ECLI:NL:RBMNE:2020:3085
Rechtbank Midden-Nederland
- Eerste aanleg - enkelvoudig
- Rechtspraak.nl
Niet-ontvankelijkheid van beroep wegens niet tijdig betalen griffierecht
In deze uitspraak van de Rechtbank Midden-Nederland, enkelvoudige kamer, op 7 juli 2020, wordt het beroep van eiseres, een B.V. gevestigd te [vestigingsplaats], tegen de heffingsambtenaar van de gemeente Huizen behandeld. De zaak betreft het niet tijdig betalen van het griffierecht, dat in dit geval € 345,- bedraagt. De rechtbank heeft besloten om partijen niet uit te nodigen voor een zitting, omdat zij voldoende informatie heeft om zonder zitting uitspraak te doen. Eiseres heeft het griffierecht niet op tijd betaald, wat volgens artikel 8:41, eerste lid, van de Algemene wet bestuursrecht (Awb) een vereiste is voor het indienen van een beroep.
De rechtbank heeft eiseres op 14 december 2019 een aangetekende brief gestuurd met de mededeling dat het griffierecht binnen vier weken betaald moest worden. Aangezien het bedrag niet op tijd is ontvangen en eiseres geen geldige reden heeft gegeven voor de late betaling, concludeert de rechtbank dat het beroep kennelijk niet-ontvankelijk is, zoals bepaald in artikel 8:54 Awb. Dit betekent dat de rechtbank de zaak niet inhoudelijk kan behandelen. De rechtbank heeft ook geen aanleiding gezien voor een vergoeding van de proceskosten.

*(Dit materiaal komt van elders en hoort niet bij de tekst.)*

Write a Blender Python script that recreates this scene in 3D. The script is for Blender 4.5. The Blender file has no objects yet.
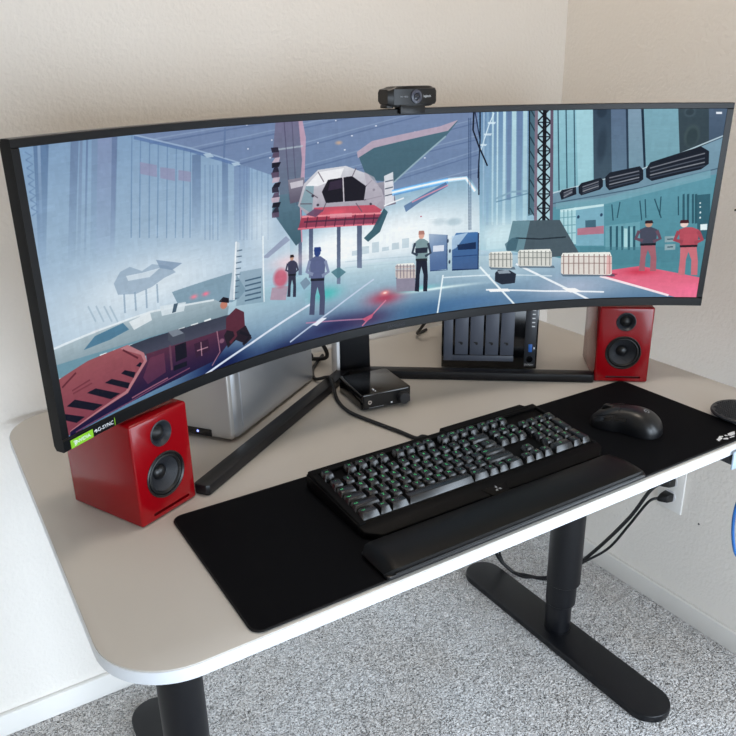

De uitspraak is gedaan door rechter R.C. Moed, in aanwezigheid van griffier P.W. Hogenbirk. Vanwege de coronamaatregelen is de uitspraak niet op een openbare zitting gedaan, maar zal deze alsnog openbaar worden uitgesproken zodra dat weer mogelijk is. Eiseres heeft de mogelijkheid om binnen zes weken na verzending van de uitspraak een verzetschrift in te dienen als zij het niet eens is met de beslissing.